Trois initiatives ont été lancées à cette fin :
– le programme européen de développement de l'industrie de défense, doté de 500 millions d'euros. À compter de 2021, un Fonds européen de Défense, doté lui d'un milliard d'euros supplémentaires par an, prendra la suite, pour financer le développement pour aider les États membres à acquérir des matériels militaires ;
– la promotion des investissements dans les PME, les start-up, les ETI et les autres fournisseurs de l'industrie de Défense, qui pourront bénéficier des prêts de la BEI et des fonds structurels ;
– enfin, le renforcement du marché unique de la Défense par une application plus stricte des deux directives sur les transferts des produits liés à la défense et sur les procédures de passation des marchés publics dans les domaines de la défense et de la sécurité.

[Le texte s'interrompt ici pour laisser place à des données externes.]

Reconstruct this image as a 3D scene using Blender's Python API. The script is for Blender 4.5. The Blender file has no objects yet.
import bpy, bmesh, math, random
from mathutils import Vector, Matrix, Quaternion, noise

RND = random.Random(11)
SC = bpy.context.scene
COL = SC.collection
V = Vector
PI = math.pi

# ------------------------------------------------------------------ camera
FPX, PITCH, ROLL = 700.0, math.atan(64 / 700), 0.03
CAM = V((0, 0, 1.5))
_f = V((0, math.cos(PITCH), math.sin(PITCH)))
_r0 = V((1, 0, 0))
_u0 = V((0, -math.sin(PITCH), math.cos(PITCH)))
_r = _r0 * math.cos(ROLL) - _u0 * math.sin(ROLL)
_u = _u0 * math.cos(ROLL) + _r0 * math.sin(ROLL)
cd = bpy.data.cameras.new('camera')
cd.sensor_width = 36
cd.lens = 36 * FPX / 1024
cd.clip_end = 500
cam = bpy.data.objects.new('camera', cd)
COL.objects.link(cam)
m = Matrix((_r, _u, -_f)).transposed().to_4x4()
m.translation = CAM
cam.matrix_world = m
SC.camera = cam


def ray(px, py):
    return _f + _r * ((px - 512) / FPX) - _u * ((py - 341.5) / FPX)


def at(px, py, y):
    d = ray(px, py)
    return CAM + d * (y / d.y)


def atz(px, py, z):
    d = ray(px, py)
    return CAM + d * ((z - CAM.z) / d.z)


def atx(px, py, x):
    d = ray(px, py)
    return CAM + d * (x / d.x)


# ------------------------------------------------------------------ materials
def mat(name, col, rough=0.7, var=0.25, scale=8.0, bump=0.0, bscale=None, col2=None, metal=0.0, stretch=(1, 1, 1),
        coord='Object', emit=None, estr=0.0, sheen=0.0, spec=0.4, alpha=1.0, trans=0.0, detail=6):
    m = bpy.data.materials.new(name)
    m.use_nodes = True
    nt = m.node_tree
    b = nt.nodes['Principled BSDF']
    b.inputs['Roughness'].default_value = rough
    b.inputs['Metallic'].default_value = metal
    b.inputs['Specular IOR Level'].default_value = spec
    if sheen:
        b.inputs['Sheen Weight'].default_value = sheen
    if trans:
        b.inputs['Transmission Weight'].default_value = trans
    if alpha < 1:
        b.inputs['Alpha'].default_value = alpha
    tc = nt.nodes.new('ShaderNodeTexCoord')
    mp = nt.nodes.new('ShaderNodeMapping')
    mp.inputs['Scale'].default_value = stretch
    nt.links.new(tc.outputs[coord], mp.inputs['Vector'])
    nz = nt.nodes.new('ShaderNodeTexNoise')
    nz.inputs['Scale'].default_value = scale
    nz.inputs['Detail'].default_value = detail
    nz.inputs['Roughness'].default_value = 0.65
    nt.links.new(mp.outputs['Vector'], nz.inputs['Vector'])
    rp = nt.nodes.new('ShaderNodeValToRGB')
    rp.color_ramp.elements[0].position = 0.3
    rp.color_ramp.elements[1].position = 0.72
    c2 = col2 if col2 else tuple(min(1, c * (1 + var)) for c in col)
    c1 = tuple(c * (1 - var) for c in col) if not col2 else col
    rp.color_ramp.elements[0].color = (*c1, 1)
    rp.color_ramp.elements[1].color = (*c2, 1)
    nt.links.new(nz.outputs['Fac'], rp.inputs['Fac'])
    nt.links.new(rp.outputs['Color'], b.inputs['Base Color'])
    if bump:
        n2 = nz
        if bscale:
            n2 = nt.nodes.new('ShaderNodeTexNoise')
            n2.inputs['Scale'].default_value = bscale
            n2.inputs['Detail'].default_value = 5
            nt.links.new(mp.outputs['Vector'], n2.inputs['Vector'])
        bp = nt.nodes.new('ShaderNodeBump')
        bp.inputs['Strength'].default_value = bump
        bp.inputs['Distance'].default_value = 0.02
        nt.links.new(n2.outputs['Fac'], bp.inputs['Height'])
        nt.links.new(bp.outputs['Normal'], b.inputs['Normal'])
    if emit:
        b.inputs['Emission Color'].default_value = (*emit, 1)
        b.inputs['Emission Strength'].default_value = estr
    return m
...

Enfin, le dernier axe est le renforcement de la coopération UE-OTAN depuis le sommet de Varsovie en juillet 2016. Ce sommet a défini sept domaines de coopération, principalement dans le domaine de la cyberdéfense et de la lutte contre les menaces hybrides.
L'ensemble de ces initiatives va dans le bon sens et il faut se réjouir qu'elles aient été lancées. Toutefois, notre rapport attire l'attention sur une série de risques pouvant menacer leur succès.
Le lancement de la Coopération structurée permanente constitue un indéniable succès. Toutefois, loin d'être un noyau dur d'États membres particulièrement investis dans les questions de Défense, elle rassemble la quasi-totalité des États membres. L'unanimité étant de mise pour la prise des décisions, des compromis seront nécessaires et sont déjà visibles dans les 17 projets qui ont été retenus. Bien qu'utiles, ils manquent singulièrement d'ambition. Surtout, la CSP a un objet avant tout capacitaire et ne comporte pas vraiment d'engagement visant à renforcer le caractère opérationnel de la PSDC. Or l'exemple des groupements tactiques, qui s'entraînent depuis 2005 sans jamais avoir été déployés sur le terrain, est de mauvais augure.
Le deuxième risque que met en évidence le rapport est le risque financier. Beaucoup d'argent a été promis à la PSDC mais, en matière financière, l'unanimité est de mise. Or les négociations du prochain cadre financier pluriannuel s'annoncent encore plus conflictuelles qu'à l'ordinaire compte tenu du « trou » laissé dans le budget européen par le Brexit. Si le budget européen devait diminuer, les États membres devront s'accorder sur les politiques mises à contribution. Il est à craindre que la PSDC se retrouve l'otage des tractations budgétaires et des intérêts nationaux.
Enfin, le troisième risque porte sur l'industrie européenne de défense. Si tout le monde veut renforcer sa compétitivité, il n'est pas sûr que les moyens mis en oeuvre y parviennent. En effet, le risque est évident que le fonds européen de défense soit considéré comme un fonds structurel et, à ce titre, soumis à la règle du « juste-retour ». Au cours de notre déplacement à Prague, Varsovie et Tallinn, ces pays n'ont rien caché de leur volonté de voir leurs entreprises nationales bénéficier de ses financements.
Le risque est ainsi que les projets financés par l'Union le soient non parce qu'ils sont les plus appropriés aux besoins futurs des armées européennes, mais parce qu'ils permettent à l'ensemble des industries nationales de bénéficier de ses financements, ce qui pourrait impliquer d'écarter les projets de grande ampleur ou, au contraire, très pointus, qui ne seraient accessibles qu'à quelques entreprises européennes technologiquement avancées. Dès lors, les fonds européens ne contribueraient pas tant à la consolidation de l'industrie européenne de Défense qu'au maintien à flot des industries nationales, en contradiction totale avec l'ambition de la Commission européenne.